## SHORT TASK
Omit all pictures and transcribe only the lines in the entries below that run from the line with "Model this scene" through the line with "scene.camera = cam".

**** DATASET EXCERPTS ****

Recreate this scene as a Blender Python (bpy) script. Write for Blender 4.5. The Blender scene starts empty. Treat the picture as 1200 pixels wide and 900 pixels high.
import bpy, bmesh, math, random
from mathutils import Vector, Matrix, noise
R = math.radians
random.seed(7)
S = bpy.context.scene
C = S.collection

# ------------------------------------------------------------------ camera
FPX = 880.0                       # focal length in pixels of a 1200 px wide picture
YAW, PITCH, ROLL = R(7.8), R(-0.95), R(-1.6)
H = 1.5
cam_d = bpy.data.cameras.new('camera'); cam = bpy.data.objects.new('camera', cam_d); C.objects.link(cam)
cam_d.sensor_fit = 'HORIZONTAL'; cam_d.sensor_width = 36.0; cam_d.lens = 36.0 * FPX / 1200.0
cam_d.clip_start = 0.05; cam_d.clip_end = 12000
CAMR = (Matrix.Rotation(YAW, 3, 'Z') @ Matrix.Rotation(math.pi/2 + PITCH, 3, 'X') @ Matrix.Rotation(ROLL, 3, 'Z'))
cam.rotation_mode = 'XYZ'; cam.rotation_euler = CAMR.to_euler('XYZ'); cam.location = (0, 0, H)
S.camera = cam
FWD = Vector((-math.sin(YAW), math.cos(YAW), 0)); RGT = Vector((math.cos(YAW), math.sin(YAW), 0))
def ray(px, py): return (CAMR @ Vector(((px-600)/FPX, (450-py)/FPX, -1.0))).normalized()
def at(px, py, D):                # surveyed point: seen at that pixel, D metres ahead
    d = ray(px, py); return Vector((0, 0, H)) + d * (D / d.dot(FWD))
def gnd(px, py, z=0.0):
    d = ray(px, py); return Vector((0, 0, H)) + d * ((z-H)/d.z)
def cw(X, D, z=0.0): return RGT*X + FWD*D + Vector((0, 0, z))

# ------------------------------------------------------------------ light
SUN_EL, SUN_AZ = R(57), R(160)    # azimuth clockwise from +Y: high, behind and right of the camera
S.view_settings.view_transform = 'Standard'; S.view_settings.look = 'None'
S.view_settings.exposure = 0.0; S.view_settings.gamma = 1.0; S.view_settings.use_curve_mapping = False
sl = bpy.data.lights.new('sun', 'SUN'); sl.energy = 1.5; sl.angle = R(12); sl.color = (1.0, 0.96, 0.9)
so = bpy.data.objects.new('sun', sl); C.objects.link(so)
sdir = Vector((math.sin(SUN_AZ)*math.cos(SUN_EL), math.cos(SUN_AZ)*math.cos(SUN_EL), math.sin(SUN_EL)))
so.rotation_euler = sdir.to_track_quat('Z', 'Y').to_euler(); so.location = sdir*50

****
**** DATASET EXCERPTS ****

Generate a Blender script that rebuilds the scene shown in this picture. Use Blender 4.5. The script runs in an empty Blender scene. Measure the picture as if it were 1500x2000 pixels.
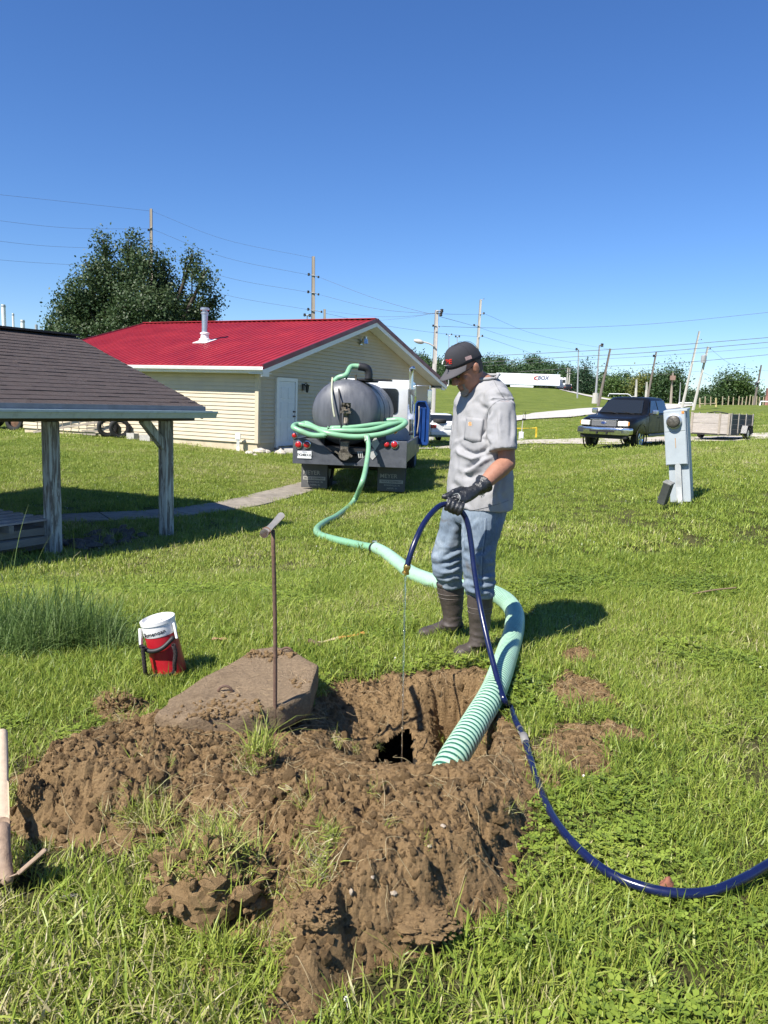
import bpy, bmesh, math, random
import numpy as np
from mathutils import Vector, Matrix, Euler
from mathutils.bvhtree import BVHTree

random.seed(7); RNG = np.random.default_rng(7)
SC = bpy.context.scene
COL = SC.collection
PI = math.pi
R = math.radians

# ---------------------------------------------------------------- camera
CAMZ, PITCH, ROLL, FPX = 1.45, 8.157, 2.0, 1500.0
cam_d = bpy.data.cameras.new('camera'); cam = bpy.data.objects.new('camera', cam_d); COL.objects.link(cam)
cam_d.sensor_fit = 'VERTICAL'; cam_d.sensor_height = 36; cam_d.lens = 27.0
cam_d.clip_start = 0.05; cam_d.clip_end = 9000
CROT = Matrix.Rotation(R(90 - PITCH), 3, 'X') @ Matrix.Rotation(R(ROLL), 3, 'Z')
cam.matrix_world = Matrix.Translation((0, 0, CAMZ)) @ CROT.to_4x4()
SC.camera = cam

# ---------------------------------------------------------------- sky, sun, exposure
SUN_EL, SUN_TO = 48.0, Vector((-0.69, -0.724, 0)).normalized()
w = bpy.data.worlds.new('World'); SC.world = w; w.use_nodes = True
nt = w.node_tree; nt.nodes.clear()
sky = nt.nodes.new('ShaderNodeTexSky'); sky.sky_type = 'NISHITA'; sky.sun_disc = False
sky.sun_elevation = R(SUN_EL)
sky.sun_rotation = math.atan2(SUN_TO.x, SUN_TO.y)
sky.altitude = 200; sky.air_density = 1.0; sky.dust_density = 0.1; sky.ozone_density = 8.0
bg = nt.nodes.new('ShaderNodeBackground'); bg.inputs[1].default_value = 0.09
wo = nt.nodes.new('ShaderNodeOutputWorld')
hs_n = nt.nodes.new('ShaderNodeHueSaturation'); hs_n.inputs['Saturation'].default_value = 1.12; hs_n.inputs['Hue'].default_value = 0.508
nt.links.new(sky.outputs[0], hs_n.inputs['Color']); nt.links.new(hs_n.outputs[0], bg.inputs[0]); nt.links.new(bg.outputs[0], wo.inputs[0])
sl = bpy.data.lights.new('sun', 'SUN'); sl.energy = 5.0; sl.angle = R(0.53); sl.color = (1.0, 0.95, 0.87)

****
**** DATASET EXCERPTS ****

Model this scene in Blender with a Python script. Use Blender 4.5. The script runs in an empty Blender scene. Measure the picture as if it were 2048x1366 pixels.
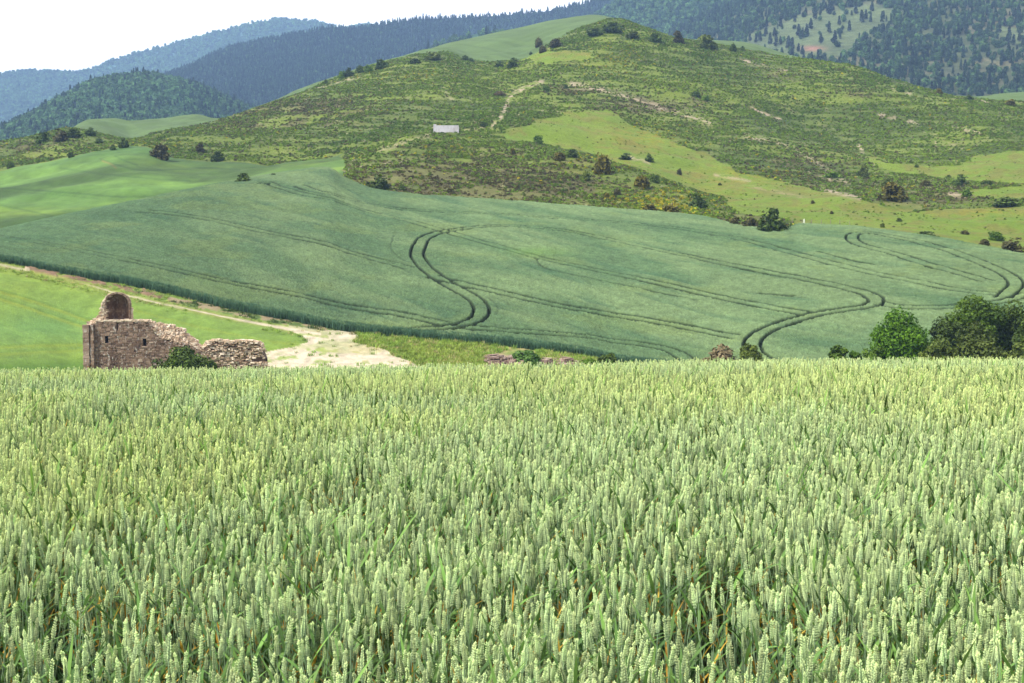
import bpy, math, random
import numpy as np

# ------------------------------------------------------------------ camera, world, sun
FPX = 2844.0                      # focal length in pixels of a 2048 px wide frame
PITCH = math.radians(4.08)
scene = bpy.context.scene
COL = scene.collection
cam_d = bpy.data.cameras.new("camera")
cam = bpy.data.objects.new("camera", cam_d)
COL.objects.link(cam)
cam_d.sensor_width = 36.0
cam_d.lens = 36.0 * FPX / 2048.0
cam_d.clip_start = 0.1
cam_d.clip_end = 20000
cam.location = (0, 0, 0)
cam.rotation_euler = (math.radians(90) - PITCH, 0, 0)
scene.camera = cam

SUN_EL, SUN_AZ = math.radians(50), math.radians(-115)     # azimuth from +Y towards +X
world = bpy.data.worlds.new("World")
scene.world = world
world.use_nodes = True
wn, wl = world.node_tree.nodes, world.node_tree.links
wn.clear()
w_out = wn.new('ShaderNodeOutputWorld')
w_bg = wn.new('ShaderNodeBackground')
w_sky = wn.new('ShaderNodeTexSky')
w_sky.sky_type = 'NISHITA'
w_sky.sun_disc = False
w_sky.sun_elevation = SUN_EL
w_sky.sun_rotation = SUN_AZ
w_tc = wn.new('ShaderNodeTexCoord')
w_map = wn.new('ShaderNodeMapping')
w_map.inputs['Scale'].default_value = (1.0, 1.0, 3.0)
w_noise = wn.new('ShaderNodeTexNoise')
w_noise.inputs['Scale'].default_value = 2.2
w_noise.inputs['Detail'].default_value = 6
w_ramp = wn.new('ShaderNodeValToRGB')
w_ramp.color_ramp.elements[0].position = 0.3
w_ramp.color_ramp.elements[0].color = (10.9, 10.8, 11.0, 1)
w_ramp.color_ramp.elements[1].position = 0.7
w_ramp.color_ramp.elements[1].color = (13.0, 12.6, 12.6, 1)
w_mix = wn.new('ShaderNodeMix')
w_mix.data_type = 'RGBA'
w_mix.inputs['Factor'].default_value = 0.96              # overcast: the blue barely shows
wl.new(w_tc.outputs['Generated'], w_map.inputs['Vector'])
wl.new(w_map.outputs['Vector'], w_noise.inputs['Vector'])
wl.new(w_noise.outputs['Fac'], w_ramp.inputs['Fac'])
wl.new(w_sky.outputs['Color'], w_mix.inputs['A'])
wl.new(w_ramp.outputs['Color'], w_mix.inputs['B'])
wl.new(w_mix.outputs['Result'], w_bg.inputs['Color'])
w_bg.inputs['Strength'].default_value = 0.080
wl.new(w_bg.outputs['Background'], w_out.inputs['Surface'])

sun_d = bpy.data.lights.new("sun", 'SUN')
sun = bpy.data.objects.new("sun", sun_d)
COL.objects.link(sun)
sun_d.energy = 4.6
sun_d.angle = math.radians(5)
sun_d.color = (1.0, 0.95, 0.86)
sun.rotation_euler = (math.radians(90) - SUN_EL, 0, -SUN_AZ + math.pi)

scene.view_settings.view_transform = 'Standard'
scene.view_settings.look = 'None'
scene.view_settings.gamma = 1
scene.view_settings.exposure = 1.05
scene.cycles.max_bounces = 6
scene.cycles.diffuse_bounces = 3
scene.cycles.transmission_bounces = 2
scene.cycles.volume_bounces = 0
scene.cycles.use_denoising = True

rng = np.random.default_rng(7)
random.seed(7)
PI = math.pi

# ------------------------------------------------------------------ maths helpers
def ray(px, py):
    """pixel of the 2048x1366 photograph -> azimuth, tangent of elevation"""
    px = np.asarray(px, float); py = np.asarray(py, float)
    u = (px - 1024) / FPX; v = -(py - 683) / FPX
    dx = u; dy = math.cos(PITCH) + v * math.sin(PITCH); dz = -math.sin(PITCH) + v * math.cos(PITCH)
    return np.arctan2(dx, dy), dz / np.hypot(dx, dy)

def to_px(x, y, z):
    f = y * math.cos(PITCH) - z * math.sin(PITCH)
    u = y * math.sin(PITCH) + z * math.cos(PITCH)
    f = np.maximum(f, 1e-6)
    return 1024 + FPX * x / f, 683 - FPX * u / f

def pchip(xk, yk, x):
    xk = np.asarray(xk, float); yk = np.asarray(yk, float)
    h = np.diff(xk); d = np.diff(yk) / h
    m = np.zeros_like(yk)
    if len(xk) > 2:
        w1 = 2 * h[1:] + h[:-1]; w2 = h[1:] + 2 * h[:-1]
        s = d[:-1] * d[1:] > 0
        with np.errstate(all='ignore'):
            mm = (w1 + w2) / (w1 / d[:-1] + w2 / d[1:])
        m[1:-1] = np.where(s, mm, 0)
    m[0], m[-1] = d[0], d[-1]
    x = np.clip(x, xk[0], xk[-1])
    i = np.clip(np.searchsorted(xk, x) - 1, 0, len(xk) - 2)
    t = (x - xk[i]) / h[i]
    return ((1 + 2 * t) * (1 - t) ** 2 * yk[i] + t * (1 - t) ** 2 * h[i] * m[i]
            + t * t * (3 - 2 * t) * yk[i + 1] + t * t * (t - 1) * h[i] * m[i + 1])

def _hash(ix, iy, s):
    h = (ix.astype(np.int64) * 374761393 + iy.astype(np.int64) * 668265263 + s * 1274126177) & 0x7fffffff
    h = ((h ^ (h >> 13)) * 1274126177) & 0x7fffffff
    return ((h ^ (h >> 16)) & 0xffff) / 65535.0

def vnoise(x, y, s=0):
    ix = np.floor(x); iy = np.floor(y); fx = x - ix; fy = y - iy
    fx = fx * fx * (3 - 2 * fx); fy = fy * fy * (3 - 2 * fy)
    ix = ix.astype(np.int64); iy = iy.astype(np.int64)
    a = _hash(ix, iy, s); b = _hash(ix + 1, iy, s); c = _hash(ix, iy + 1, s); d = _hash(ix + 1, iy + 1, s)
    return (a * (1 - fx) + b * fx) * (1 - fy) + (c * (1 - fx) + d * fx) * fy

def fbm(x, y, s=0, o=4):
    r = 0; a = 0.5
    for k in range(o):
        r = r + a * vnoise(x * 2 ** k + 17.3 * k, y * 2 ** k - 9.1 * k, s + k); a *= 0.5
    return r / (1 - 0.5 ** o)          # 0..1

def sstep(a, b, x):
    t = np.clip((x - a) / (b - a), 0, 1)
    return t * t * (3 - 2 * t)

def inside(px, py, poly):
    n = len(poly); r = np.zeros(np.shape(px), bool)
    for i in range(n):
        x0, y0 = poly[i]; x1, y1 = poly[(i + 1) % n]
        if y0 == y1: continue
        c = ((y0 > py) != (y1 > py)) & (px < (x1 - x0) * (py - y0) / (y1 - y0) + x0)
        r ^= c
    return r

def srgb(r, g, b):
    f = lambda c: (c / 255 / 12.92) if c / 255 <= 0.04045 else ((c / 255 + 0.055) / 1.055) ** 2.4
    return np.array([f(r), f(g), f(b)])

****

## TASK RESULT
Model this scene in Blender with a Python script. Use Blender 4.5. The script runs in an empty Blender scene. Measure the picture as if it were 2048x1366 pixels.
import bpy, math, random
import numpy as np

# ------------------------------------------------------------------ camera, world, sun
FPX = 2844.0                      # focal length in pixels of a 2048 px wide frame
PITCH = math.radians(4.08)
scene = bpy.context.scene
COL = scene.collection
cam_d = bpy.data.cameras.new("camera")
cam = bpy.data.objects.new("camera", cam_d)
COL.objects.link(cam)
cam_d.sensor_width = 36.0
cam_d.lens = 36.0 * FPX / 2048.0
cam_d.clip_start = 0.1
cam_d.clip_end = 20000
cam.location = (0, 0, 0)
cam.rotation_euler = (math.radians(90) - PITCH, 0, 0)
scene.camera = cam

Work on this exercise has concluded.